Just as there are multiple Linux distributions I think it quite
reasonable that there be multiple Lua distributions whose goal is to
provide a complete programming environment in Lua. My experience
tells me that designing a good combination of language and libraries
is a much *harder* problem than designing a Linux distribution, so I
expect it may take some years for really good candidates to emerge.
But the results won't be all about the Lua language any more than
Ubuntu is all about the Linux kernel. I am looking forward to seeing
what the brave pioneers can come up with. (For an example of a small
but interesting and well-designed library for C programmers, see Dave
Hanson's book 'C Interfaces and Implementations'.)

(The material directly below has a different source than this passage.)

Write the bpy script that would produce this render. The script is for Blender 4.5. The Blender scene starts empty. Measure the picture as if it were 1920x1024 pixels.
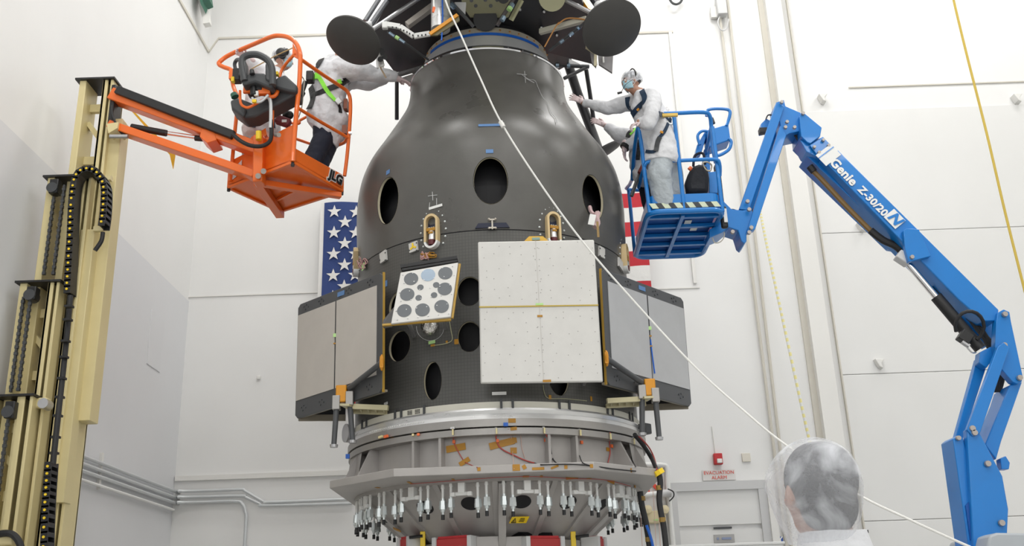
import bpy, bmesh, math, random
from math import *
from mathutils import Vector as V, Matrix, Quaternion
from mathutils.bvhtree import BVHTree
random.seed(7)
sc=bpy.context.scene; col=sc.collection
# ---------------------------------------------------------------- camera
FP=35/36*1920; TH=radians(19.5); RO=radians(2.0); CH=1.4
F=V((0,cos(TH),sin(TH))); U0=V((0,-sin(TH),cos(TH))); R0=V((1,0,0))
RR=R0*cos(RO)-U0*sin(RO); UU=U0*cos(RO)+R0*sin(RO); CAM=V((0,0,CH))
cd=bpy.data.cameras.new('camera'); co=bpy.data.objects.new('camera',cd); col.objects.link(co)
cd.lens=35; cd.sensor_width=36; cd.clip_end=200
co.matrix_world=Matrix.Translation(CAM)@Matrix((RR,UU,-F)).transposed().to_4x4()
sc.camera=co
def ray(x,y): return F*FP+RR*(x-960)+UU*(512-y)
def P(x,y,Y):
    d=ray(x,y); return CAM+d*(Y/d.y)
def PZ(x,y,Z):
    d=ray(x,y); return CAM+d*((Z-CH)/d.z)
def PX(x,y,X):
    d=ray(x,y); return CAM+d*(X/d.x)
AX,AY=-.209,10.0
def PC(x,y,r,ax=AX,ay=AY):
    d=ray(x,y); a=d.x**2+d.y**2; b=-2*(d.x*ax+d.y*ay); c=ax*ax+ay*ay-r*r; D=b*b-4*a*c
    t=(-b-sqrt(max(D,0)))/2/a; return CAM+d*t
def cyl(az,r,z,ax=AX,ay=AY):          # azimuth 0 faces the camera side (-Y), positive to the right
    return V((ax+r*sin(az),ay-r*cos(az),z))
# ---------------------------------------------------------------- materials
MC={}
def mat(name,c,rough=.5,metal=0,bump=0,bscale=20,var=0,vscale=3,alpha=None,emit=None,coat=0,stretch=None):
    if name in MC: return MC[name]
    m=bpy.data.materials.new(name); m.use_nodes=True; nt=m.node_tree; b=nt.nodes['Principled BSDF']
    c4=(*c,1); b.inputs['Base Color'].default_value=c4; b.inputs['Roughness'].default_value=rough; b.inputs['Metallic'].default_value=metal
    b.inputs['Coat Weight'].default_value=coat
    tc=nt.nodes.new('ShaderNodeTexCoord'); mp=nt.nodes.new('ShaderNodeMapping'); nt.links.new(tc.outputs['Object'],mp.inputs[0])
    if stretch: mp.inputs['Scale'].default_value=stretch
    if var:
        n=nt.nodes.new('ShaderNodeTexNoise'); n.inputs['Scale'].default_value=vscale; n.inputs['Detail'].default_value=5; n.inputs['Roughness'].default_value=.6
        nt.links.new(mp.outputs[0],n.inputs['Vector'])
        r=nt.nodes.new('ShaderNodeMapRange'); r.inputs[1].default_value=.25; r.inputs[2].default_value=.75; r.inputs[3].default_value=1-var; r.inputs[4].default_value=1+var
        nt.links.new(n.outputs['Fac'],r.inputs[0])
        mx=nt.nodes.new('ShaderNodeVectorMath'); mx.operation='SCALE'; mx.inputs[0].default_value=c
        nt.links.new(r.outputs[0],mx.inputs['Scale']); nt.links.new(mx.outputs[0],b.inputs['Base Color'])
        rr=nt.nodes.new('ShaderNodeMapRange'); rr.inputs[1].default_value=.25; rr.inputs[2].default_value=.75; rr.inputs[3].default_value=max(.03,rough-var*.5); rr.inputs[4].default_value=min(1,rough+var*.5)
        nt.links.new(n.outputs['Fac'],rr.inputs[0]); nt.links.new(rr.outputs[0],b.inputs['Roughness'])
    if bump:
        n2=nt.nodes.new('ShaderNodeTexNoise'); n2.inputs['Scale'].default_value=bscale; n2.inputs['Detail'].default_value=4
        nt.links.new(mp.outputs[0],n2.inputs['Vector'])
        bp=nt.nodes.new('ShaderNodeBump'); bp.inputs['Strength'].default_value=bump; bp.inputs['Distance'].default_value=.02
        nt.links.new(n2.outputs['Fac'],bp.inputs['Height']); nt.links.new(bp.outputs[0],b.inputs['Normal'])
    if alpha is not None: b.inputs['Alpha'].default_value=alpha
    if emit: b.inputs['Emission Color'].default_value=(*emit[:3],1); b.inputs['Emission Strength'].default_value=emit[3]
    MC[name]=m; return m
wallw=mat('wall_paint',(.80,.797,.785),.42,var=.03,vscale=.6,bump=.05,bscale=3)
wallg=mat('wall_paint_shaded',(.71,.715,.73),.5,var=.03,vscale=.6)  # wall paint with the dimmer light of the lower left wall in its colour
walld=mat('door_paint',(.76,.757,.742),.4,var=.03,vscale=.5)
trimw=mat('trim_white',(.78,.77,.74),.45)
beigeline=mat('seam_beige',(.62,.59,.52),.6)
comp=mat('carbon_composite',(.090,.087,.080),.33,var=.22,vscale=1.6,bump=.03,bscale=70)
def weave():
    m=mat('woven_composite',(.085,.083,.077),.40,var=.15,vscale=2.2); nt=m.node_tree; b=nt.nodes['Principled BSDF']
    tc=nt.nodes.new('ShaderNodeTexCoord'); sp=nt.nodes.new('ShaderNodeSeparateXYZ'); nt.links.new(tc.outputs['Object'],sp.inputs[0])
    at=nt.nodes.new('ShaderNodeMath'); at.operation='ARCTAN2'; nt.links.new(sp.outputs['X'],at.inputs[0]); nt.links.new(sp.outputs['Y'],at.inputs[1])
    def saw(src,k):
        a=nt.nodes.new('ShaderNodeMath'); a.operation='MULTIPLY'; a.inputs[1].default_value=k; nt.links.new(src,a.inputs[0])
        s=nt.nodes.new('ShaderNodeMath'); s.operation='SINE'; nt.links.new(a.outputs[0],s.inputs[0])
        g=nt.nodes.new('ShaderNodeMath'); g.operation='GREATER_THAN'; g.inputs[1].default_value=.9; nt.links.new(s.outputs[0],g.inputs[0]); return g
    a=saw(at.outputs[0],300); c=saw(sp.outputs['Z'],205)
    mx=nt.nodes.new('ShaderNodeMath'); mx.operation='MAXIMUM'; nt.links.new(a.outputs[0],mx.inputs[0]); nt.links.new(c.outputs[0],mx.inputs[1])
    src=b.inputs['Base Color'].links[0].from_socket
    mi=nt.nodes.new('ShaderNodeMix'); mi.data_type='RGBA'; mi.inputs['Factor'].default_value=0
    sc_=nt.nodes.new('ShaderNodeMath'); sc_.operation='MULTIPLY'; sc_.inputs[1].default_value=.45; nt.links.new(mx.outputs[0],sc_.inputs[0]); nt.links.new(sc_.outputs[0],mi.inputs['Factor'])
    nt.links.new(src,mi.inputs['A']); mi.inputs['B'].default_value=(.03,.03,.028,1); nt.links.new(mi.outputs['Result'],b.inputs['Base Color'])
    return m
compw=weave()
inner=mat('interior_black',(.004,.004,.006),.7)
navy=mat('interior_navy',(.006,.010,.035),.35)
cream=mat('cream_edge',(.55,.50,.36),.5)
alu=mat('machined_aluminium',(.72,.72,.72),.30,.7,bump=.04,bscale=12,var=.12,vscale=2,stretch=(1,1,6))
alud=mat('dull_aluminium',(.36,.345,.33),.45,.6,var=.14,vscale=2,bump=.05,bscale=30)
alup=mat('pale_aluminium_paint',(.40,.38,.365),.5,.25,var=.10,vscale=2.5)
platew=mat('white_metal_plate',(.60,.59,.565),.42,.15,var=.05,vscale=4)
zinc=mat('zinc_plated',(.62,.66,.66),.32,.7)
chrome=mat('chrome',(.85,.85,.87),.08,1)
steel=mat('brushed_steel',(.50,.50,.51),.35,.8,var=.1,vscale=4)
black=mat('black_plastic',(.012,.012,.013),.45)
blackm=mat('black_composite',(.030,.030,.033),.42,var=.15,vscale=3)
dishm=mat('footpad_grey',(.052,.050,.048),.55,var=.12,vscale=2)
rubber=mat('black_rubber',(.014,.014,.015),.6)
kapton=mat('amber_tape',(.42,.20,.012),.5)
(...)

Steve Donovan alluded to tcl/tk, and for those of us who remember the
agony of X programming in those days, it has always been clear that
tcl/tk succeeded *because* *of* tk and *in* *spite* *of* tcl.
It is regretful that no clear GUI kit has emerged, but I think this
situation is an inevitable consequence of the larger world in which we
find ourselves: there is no clear GUI kit for C/C++ either. QT, GTK,
and wxwidgets all have their merits, but none of them approaches the
simplicity of tk, and even tk doesn't approach the simplicity of Lua.
And while in 1990 we were all thrilled to have a simple GUI toolkit
with just a handful of widgets, in 2008 and beyond I don't think GUI
designers are willing to settle for simplicity any more---there are
too many users, and to each segment of the user community there is
some 5% of a complex design which for them is absolutely critical,
even though nobody else cares about it. (The numbers are made up, and
I am parroting Joel Spolsky here, but I really do believe that the GUI
problem is inherently not solvable in the Lua Way.)
Steve writes:
> Maybe one needs explicit type annotations for the public interface
> of modules
It is interesting that three of the talks at the Lua workshop (mine,
Jim Whitehead's, and Terry Moore's) all presented explicit type
annotations for public interfaces. In two of the three systems, there
is some actual type checking going on at run time. I would love to
see Lua pushed in this direction, and I have had a student work on
ML-style type *inference* for Lua---but the problem proved more
difficult than we had ever dreamed.
In summary:
* With lhf's posix library and another 20 lines of Lua, you need
never write another sh or perl script again. Lua standalone is
terrific.
* I hope some really good designers and engineers are thinking about
different 'Lua distributions' which will include the language and
some harmoniously designed libraries. Let many flowers bloom!
* I hope the future of Lua will include some (optional!) ways of
*specifying* interfaces that the community can agree on, and that
we will eventually have not just run-time checking but some
compile-time checking for compliance with these specifications.